— Begin Record list —
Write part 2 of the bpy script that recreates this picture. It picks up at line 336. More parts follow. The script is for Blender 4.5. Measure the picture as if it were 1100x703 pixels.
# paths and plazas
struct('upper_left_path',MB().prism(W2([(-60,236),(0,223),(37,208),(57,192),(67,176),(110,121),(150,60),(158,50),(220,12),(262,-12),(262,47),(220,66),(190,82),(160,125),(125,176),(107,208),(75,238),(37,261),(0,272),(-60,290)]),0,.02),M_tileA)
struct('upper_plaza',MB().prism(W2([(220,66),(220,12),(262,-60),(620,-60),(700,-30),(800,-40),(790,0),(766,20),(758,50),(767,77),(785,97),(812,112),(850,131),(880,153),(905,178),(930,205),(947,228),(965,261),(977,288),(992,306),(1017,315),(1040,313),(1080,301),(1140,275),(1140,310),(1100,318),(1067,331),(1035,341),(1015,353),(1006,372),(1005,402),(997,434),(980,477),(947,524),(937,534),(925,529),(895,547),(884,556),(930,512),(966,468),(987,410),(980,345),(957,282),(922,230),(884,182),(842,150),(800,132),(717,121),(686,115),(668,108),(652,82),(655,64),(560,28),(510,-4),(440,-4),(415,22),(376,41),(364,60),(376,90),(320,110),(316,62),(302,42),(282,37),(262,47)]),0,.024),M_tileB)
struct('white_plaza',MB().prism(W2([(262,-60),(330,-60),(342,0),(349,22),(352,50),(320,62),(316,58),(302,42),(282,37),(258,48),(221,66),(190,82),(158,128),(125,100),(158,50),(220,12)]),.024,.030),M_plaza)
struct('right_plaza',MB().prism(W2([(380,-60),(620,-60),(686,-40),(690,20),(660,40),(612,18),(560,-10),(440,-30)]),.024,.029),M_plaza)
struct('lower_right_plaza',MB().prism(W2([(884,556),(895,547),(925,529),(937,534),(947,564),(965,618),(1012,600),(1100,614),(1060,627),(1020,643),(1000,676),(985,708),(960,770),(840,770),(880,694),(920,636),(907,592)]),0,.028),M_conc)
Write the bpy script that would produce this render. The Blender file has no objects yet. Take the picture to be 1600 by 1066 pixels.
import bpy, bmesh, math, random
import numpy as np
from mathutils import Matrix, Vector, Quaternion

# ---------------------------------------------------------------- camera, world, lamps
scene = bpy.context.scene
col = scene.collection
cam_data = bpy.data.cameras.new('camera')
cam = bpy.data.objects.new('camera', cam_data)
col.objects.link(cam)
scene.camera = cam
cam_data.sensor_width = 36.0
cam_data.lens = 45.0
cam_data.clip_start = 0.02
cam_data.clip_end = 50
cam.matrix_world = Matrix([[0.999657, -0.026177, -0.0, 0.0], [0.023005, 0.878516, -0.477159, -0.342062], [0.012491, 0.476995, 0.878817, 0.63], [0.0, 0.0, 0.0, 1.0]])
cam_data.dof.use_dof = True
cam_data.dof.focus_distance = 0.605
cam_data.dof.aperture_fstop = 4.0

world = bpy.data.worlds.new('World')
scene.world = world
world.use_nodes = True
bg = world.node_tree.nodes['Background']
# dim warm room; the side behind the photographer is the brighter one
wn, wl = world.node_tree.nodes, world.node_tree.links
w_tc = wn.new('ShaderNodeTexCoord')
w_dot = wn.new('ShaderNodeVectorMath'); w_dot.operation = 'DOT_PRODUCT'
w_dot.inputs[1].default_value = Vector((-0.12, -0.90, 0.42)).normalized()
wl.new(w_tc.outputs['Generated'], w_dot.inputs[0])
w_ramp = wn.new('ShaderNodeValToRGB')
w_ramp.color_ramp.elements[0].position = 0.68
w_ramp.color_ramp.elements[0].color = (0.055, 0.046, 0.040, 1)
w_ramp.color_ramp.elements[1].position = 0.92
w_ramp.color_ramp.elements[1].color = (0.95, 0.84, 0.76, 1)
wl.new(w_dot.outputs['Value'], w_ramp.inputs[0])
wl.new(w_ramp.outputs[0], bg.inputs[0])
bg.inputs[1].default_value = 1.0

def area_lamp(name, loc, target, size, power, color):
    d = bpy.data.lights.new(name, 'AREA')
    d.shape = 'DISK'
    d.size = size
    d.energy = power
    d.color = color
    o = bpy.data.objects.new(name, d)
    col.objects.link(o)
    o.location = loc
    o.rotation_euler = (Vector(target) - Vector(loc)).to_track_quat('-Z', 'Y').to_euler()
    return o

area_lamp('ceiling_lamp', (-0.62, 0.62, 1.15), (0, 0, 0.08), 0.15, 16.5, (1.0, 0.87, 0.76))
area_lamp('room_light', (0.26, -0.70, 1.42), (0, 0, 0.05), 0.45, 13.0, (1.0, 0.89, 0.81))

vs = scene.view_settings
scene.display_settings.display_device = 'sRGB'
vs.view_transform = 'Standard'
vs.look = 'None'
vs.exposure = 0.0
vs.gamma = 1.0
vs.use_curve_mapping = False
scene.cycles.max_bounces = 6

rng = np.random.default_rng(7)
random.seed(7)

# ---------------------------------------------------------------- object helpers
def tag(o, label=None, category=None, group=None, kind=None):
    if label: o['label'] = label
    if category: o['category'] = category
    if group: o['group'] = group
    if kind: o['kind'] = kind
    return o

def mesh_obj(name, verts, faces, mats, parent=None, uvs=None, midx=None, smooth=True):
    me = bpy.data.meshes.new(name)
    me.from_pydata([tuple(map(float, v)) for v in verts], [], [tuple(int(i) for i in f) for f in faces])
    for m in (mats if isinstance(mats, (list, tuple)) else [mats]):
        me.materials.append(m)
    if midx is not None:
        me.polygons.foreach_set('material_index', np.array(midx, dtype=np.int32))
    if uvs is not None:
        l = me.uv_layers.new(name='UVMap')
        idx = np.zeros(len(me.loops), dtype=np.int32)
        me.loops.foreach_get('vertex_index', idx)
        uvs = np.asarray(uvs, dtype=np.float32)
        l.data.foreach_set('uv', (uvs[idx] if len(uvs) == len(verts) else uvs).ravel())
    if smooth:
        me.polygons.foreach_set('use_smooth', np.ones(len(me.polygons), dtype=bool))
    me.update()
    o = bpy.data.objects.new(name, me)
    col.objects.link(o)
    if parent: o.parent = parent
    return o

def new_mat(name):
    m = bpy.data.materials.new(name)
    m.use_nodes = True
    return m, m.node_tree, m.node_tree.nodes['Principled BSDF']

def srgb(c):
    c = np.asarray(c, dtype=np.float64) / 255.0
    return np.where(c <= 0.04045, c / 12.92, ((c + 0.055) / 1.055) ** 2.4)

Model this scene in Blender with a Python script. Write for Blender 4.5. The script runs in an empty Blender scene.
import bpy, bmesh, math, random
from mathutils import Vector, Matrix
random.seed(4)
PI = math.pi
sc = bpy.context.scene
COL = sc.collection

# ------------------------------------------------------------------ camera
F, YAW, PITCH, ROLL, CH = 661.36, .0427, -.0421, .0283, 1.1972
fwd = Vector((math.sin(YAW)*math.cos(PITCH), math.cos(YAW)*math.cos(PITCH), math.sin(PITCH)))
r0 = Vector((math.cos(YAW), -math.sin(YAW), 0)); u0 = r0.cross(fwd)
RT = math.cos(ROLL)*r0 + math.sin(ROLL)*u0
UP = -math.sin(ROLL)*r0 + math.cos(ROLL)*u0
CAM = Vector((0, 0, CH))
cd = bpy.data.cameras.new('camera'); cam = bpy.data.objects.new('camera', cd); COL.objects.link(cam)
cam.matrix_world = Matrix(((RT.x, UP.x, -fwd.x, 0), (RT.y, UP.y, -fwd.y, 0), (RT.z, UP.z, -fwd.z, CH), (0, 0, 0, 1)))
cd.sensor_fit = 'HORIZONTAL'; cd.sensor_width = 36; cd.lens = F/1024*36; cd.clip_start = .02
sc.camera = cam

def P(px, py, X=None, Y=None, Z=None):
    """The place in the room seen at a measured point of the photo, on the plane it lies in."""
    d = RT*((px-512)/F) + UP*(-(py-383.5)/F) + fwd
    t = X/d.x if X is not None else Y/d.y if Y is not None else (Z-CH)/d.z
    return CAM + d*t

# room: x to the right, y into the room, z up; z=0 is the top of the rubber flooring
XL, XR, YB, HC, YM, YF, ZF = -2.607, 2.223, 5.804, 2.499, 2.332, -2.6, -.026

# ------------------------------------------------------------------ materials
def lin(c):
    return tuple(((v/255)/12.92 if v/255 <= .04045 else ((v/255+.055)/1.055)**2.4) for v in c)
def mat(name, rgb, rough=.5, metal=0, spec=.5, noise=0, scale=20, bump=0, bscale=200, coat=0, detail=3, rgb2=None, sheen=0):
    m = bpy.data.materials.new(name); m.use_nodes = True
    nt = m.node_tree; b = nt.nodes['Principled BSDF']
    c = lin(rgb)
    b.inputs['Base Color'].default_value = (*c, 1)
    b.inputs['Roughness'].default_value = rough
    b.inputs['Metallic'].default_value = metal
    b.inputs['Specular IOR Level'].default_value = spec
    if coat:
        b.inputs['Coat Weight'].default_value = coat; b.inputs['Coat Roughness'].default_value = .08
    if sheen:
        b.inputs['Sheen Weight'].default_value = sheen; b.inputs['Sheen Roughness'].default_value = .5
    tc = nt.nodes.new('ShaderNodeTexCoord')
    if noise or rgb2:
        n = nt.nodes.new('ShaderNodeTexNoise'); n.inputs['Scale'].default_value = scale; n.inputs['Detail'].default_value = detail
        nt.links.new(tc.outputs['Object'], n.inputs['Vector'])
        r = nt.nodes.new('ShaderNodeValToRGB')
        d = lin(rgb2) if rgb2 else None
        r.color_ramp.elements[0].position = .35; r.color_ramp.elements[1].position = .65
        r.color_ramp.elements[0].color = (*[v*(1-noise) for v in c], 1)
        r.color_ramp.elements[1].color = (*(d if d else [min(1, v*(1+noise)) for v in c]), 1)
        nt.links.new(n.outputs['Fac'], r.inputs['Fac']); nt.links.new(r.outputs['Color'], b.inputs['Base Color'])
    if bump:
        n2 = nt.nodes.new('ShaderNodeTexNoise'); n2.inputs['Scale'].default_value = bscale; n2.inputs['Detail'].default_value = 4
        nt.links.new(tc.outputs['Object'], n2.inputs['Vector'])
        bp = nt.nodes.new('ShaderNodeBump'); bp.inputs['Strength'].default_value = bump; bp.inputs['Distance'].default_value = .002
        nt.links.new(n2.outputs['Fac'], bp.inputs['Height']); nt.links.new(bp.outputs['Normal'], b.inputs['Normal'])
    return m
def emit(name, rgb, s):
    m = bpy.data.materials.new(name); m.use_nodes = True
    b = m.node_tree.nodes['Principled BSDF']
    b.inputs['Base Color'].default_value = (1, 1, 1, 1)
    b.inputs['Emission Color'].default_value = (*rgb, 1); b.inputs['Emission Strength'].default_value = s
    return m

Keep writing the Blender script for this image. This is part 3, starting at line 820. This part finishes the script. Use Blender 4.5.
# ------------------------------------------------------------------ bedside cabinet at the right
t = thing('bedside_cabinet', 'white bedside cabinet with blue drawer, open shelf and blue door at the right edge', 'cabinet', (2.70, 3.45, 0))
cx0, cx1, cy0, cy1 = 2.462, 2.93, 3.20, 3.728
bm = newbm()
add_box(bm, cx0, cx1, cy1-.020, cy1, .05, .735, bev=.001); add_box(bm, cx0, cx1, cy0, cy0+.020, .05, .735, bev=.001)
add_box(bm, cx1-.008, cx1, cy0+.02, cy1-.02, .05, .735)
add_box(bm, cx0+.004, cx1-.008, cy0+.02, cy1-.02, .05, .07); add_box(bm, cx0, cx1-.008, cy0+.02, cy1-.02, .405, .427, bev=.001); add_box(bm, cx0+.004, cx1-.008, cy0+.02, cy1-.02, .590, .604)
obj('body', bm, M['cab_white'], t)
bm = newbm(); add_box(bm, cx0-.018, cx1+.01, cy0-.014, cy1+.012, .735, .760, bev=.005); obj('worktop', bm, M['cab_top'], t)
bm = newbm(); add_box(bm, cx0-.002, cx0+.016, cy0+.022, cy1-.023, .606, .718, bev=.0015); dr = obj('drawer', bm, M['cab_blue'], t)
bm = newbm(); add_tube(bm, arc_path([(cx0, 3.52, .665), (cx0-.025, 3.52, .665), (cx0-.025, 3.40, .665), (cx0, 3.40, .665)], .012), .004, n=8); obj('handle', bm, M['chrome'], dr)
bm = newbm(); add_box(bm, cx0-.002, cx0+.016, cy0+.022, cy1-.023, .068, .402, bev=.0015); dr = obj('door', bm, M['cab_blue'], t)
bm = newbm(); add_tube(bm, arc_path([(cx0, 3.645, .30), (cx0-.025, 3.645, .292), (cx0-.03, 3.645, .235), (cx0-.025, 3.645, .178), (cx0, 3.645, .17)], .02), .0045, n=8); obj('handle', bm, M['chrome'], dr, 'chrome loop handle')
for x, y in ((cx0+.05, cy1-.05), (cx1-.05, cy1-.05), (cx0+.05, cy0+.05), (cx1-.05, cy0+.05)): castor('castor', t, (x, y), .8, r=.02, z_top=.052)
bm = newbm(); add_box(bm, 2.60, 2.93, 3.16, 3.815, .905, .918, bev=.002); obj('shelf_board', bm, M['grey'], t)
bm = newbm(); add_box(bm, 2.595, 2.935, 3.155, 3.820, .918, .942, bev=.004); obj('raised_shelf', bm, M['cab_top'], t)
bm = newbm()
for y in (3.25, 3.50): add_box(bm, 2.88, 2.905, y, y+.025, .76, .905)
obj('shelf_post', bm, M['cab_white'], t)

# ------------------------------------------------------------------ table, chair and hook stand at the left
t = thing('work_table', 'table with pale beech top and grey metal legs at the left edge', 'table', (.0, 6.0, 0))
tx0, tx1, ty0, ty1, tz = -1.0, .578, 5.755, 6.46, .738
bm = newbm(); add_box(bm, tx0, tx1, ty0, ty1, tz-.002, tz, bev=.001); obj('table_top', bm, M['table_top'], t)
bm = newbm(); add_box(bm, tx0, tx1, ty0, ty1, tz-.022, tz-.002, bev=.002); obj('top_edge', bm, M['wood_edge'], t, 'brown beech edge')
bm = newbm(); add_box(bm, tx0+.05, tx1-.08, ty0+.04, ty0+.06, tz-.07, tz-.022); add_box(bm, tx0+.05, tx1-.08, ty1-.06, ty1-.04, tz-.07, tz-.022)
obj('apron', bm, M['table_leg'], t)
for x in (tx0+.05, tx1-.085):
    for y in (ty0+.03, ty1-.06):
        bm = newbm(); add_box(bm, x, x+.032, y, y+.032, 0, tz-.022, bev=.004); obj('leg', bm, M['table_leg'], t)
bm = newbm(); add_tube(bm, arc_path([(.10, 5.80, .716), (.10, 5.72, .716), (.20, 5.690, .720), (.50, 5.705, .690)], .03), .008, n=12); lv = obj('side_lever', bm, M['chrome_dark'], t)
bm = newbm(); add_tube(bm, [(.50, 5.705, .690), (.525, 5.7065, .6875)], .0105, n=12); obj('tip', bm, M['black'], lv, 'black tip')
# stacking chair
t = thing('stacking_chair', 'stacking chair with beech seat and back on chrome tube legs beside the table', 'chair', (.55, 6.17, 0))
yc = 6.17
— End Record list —
Instruction:
Print exactly the lines from the one containing "Model this scene" to the one containing "COL = sc.collection", both included, and nothing else.

Result of this exercise:
Model this scene in Blender with a Python script. Write for Blender 4.5. The script runs in an empty Blender scene.
import bpy, bmesh, math, random
from mathutils import Vector, Matrix
random.seed(4)
PI = math.pi
sc = bpy.context.scene
COL = sc.collection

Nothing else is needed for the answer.